To be able to work with the local communities for the management of wildlife, the same communities have to change their perception.

And the only way human beings’ basic perception of anything changes positively, is if the benefits derived from, the value of the particular thing, change.

We do not believe in charitable handouts as means of development. For decades, charities and various organizations have been pumping billions of “Aid” dollars in Africa, achieving very precisely the square root of zero.

But give the local communities a fair value for whatever resource they may have, and you give them the means to obtain what they need through this essential tool: commerce.

As we explain in our Conservation page, wildlife is a commodity.

Give it a value, and pay that value to the rightful owners - the people on whose land the wildlife lives - and you immediately change subsistence poachers into the best guardians of wildlife.

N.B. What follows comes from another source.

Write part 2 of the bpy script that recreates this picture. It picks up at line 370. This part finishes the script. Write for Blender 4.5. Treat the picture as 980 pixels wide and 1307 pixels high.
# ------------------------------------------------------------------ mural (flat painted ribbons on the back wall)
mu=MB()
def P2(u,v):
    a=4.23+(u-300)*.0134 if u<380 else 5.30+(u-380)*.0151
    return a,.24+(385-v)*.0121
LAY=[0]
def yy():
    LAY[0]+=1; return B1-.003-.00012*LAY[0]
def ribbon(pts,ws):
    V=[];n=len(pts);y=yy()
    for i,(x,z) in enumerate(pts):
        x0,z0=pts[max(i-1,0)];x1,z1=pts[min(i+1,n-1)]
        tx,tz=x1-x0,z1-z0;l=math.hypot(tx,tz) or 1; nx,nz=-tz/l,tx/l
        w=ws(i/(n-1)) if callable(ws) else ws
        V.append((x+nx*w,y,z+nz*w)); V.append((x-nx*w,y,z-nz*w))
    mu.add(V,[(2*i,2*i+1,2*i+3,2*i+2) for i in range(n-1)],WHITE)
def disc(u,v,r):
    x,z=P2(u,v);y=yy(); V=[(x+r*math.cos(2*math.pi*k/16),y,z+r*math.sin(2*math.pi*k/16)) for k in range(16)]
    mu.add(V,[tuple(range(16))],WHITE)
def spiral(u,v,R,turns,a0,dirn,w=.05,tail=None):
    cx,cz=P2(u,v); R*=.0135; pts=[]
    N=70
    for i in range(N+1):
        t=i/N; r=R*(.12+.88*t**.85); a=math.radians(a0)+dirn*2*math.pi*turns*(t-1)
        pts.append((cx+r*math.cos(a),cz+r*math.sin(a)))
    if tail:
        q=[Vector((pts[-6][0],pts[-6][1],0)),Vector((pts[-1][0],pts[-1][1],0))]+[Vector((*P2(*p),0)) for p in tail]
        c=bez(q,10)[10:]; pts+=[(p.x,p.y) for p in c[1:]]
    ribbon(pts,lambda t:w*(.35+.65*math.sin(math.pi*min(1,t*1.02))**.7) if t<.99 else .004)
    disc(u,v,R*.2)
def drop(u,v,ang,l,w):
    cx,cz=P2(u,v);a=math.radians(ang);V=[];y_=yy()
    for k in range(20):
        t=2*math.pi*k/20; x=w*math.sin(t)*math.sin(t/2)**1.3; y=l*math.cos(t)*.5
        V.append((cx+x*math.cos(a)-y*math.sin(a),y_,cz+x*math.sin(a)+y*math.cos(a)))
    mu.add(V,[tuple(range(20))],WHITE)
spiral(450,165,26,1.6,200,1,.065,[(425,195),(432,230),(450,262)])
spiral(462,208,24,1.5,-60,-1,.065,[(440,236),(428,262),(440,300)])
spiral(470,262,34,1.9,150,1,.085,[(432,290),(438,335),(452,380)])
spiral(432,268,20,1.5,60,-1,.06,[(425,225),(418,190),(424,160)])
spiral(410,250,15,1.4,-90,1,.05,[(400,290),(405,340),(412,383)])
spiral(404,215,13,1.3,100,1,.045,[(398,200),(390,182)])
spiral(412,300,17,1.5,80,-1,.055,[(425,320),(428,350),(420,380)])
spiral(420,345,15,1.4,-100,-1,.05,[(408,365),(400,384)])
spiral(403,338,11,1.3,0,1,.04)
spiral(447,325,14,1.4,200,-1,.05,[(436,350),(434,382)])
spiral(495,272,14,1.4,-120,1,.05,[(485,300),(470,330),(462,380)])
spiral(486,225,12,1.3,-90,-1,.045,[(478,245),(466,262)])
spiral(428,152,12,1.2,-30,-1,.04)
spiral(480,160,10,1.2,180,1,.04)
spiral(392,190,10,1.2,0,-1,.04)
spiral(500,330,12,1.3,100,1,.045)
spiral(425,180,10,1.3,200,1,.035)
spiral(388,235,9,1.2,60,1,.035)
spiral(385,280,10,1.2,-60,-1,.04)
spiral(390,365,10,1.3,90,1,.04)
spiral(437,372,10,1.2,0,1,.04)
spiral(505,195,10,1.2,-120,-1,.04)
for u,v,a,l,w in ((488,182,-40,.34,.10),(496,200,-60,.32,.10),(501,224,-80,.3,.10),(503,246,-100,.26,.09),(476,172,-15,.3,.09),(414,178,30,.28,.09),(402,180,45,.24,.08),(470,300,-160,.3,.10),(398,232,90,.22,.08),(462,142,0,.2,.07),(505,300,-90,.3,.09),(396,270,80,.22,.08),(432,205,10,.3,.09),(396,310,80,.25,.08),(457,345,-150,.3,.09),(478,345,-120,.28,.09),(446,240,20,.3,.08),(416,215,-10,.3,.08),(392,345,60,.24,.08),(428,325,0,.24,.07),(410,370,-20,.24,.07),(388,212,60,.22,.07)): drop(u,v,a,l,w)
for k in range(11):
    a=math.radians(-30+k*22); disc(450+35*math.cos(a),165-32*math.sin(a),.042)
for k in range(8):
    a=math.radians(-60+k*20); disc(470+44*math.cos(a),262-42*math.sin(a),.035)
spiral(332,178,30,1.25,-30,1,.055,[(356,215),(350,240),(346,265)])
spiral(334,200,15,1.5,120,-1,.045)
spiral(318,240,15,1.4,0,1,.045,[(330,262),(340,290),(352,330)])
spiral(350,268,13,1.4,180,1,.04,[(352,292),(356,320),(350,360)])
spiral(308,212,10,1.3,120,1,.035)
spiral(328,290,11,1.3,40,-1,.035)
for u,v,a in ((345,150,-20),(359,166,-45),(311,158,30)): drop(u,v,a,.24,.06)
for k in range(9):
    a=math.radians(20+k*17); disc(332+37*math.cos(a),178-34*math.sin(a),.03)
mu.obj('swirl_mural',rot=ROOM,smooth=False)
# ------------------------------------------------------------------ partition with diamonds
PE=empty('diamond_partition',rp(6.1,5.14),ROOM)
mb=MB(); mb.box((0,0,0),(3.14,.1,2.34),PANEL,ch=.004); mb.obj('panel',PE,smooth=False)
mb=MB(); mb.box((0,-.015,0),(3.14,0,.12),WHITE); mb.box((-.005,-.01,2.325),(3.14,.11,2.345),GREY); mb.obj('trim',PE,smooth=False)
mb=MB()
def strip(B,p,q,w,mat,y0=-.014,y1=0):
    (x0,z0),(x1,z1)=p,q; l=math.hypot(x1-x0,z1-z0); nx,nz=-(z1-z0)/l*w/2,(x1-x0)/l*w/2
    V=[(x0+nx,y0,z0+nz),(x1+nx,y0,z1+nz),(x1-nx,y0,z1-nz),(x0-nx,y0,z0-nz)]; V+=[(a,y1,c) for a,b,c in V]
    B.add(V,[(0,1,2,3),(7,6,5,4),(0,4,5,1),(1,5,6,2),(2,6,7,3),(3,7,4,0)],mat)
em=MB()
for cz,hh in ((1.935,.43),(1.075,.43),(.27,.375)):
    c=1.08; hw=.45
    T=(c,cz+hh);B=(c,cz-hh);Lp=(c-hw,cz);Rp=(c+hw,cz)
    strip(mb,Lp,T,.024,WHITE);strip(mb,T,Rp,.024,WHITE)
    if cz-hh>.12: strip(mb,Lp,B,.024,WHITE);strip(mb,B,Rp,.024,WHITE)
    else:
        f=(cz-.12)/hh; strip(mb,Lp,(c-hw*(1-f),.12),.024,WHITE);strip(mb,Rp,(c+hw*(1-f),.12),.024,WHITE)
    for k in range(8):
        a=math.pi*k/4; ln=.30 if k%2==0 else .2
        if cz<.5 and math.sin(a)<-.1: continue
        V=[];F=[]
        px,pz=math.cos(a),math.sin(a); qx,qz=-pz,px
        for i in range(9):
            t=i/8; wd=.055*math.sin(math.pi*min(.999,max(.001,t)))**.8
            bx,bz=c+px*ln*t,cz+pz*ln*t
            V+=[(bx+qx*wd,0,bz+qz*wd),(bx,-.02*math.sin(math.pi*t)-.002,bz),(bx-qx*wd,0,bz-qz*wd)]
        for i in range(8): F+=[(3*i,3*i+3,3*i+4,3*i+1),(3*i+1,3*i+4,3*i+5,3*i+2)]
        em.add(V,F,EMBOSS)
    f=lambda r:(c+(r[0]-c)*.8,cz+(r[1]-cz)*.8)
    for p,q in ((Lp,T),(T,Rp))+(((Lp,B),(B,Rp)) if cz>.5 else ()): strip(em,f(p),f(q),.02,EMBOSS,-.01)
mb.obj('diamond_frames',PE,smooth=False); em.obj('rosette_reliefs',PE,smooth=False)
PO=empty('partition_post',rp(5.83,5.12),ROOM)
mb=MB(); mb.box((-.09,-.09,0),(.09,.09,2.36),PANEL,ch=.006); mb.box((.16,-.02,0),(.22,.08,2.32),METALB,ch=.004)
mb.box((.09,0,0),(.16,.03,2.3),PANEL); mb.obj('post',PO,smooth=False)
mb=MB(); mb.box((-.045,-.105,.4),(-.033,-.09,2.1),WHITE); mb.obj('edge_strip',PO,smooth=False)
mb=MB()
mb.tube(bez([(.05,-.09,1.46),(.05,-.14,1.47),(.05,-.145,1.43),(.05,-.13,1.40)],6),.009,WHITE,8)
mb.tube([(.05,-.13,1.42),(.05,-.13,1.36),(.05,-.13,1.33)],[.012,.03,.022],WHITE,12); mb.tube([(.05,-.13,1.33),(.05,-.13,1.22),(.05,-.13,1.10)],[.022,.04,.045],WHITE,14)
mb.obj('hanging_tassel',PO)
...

Help the communities to get rid of the few real Problem Animals, and give them a fair return from the visitors, or from the animals hunted, and the goats or sorghum eaten once in a while will be paid for tenfolds.

Instead of killing wild animals, the communities will protect them: because they derive more benefits from having wild animals around, than from eliminating them.


When was the last time that you heard about cows being an endangered species?

How many millions of them are killed every day?

Yet there are always more cows to replace the ones killed. Simply because they have a value, and it's good business to rear cows.

Now, if cows belonged to no-one, if it was prohibited to own or buy or sell them, if no income could be had from them, would there be any fields set aside as pasture for cows? Would anyone bother about cows’ health? Would anyone accept to have stray cows chewing their lawn or wolfing down corn in their fields? How long do you think it would take before we would be eating the last one?

Think!


What do we mean by “Wildlife Resource Management”? Exactly that. Wildlife is a resource, it needs to be managed in order to increase and prosper, and our job is to do it together with the local communities.